Now, let’s go back to our original example.
Assuming that you are making $4,000 a month, by following the 50-30-20 rule, you would spend $2,000 on needs and $1,200 on wants and the remaining $800 on savings.
Putting $800 a month in your savings account can easily help you reach your goal of saving for the 3% down payment in less than 12 months.
So, you can see that the 50-30-20 rule works for you if you ONLY have this one goal.
Now, what if your real life financial situation is a bit more complext than this?
Let’s say you have credit card debt that you want to pay off and also want to save for the down payment for your first house.
Does it still make sense to follow the 50-30-20 rule?
To answer this question, you must again look at the specific numbers which, in this case, are your ideal monthly loan repayment and your monthly savings.
Let’s use the same example above.
Credit card debt: $6,000
Your Goal: Pay off the debt in 12 months
Down payment for house: $7,500
Your Goal: Save this amount in 12 months
To reach your goal, you would need to put aside at least $625 every month for your down payment fund and also make a repayment of $570 every month to clear your debt in 12 months.
So, in total, you have to put aside $1,195 (i.e. $625 + $570) every month for 12 months if you want to reach this short-term goal.
With a monthly income of $4,000, you would only have $800 allocated for your financial goals if you follow the 50-30-20 rule.
So, in this case, following this 50-30-20 rule would not be a good option for you.
To have $1,195 put aside for your financial goals, you must allocate at least 30% of your income for savings and debt repayment instead of the 20% suggested by the 50-30-20 rule.
So, the point here is that, you should only see this 50-30-20 rule as a reference or a guide.
How To Adjust The 50-30-20 Rule To Best Suit Your Unique Financial Situation
Depending on your own unique financial situation, you should adjust the percentage allocation accordingly to best help you achieve your financial goals.
As you already know, there are three components in this 50-30-20 financial rule of thumb:
- Spending on Needs
- Spending on Wants
- Spending on Savings, Debt repayment & Investments
So, how do you decide what percentage of income should be allocated to each?
Let’s use my own personal budgeting as an example.
Right now, I have paid off my mortgage and I don’t have other debts ( I also have no intention to get myself into any debt in the future).
So, for my financial goals, I am focusing on investing for early retirement.
This is a long term financial goal.
For me, I am planning to build an investment portfolio that is going to generate a passive income of at least $10,000 a month in the future.

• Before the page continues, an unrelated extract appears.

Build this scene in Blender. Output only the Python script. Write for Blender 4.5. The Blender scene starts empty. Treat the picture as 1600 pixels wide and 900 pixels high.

To reach that goal, I must save as much money as possible every month and put it into my investment portfolio.
So, when I create my budget, I want to maximize my percentage allocation for savings and investments.
As for my essential expenses, it’s mostly food, utilities, transportation and child-related expenses.
Budgeting for my essential expense is not too difficult because some are fixed expenses.
For example, my phone bill, insurance premiums and my son’s school fee are fixed monthly cost.
For variable essential expenses such as food and transportation, I always set a dollar amount limit on these to allow me to stick to my budget.
As for my discretionary spending, I intentionally keep it low compared to most of my friends because I prefer a minimalist lifestyle.
Now, based on my situation, my budget allocation would look something like this:
- 40% on Needs
- 15% on Wants
- 45% on Retirement Investments
Remember that everyone’s financial situation is different and we all have different financial goals.
So, what works for me might not be suitable for you.
But, the principle behind it is still the same.
You can apply the same principle to design a budget that is best for you.
Steveark says
Very nice examples of why rules of thumb aren’t good enough for making major decisions. Personal finance really is very personal!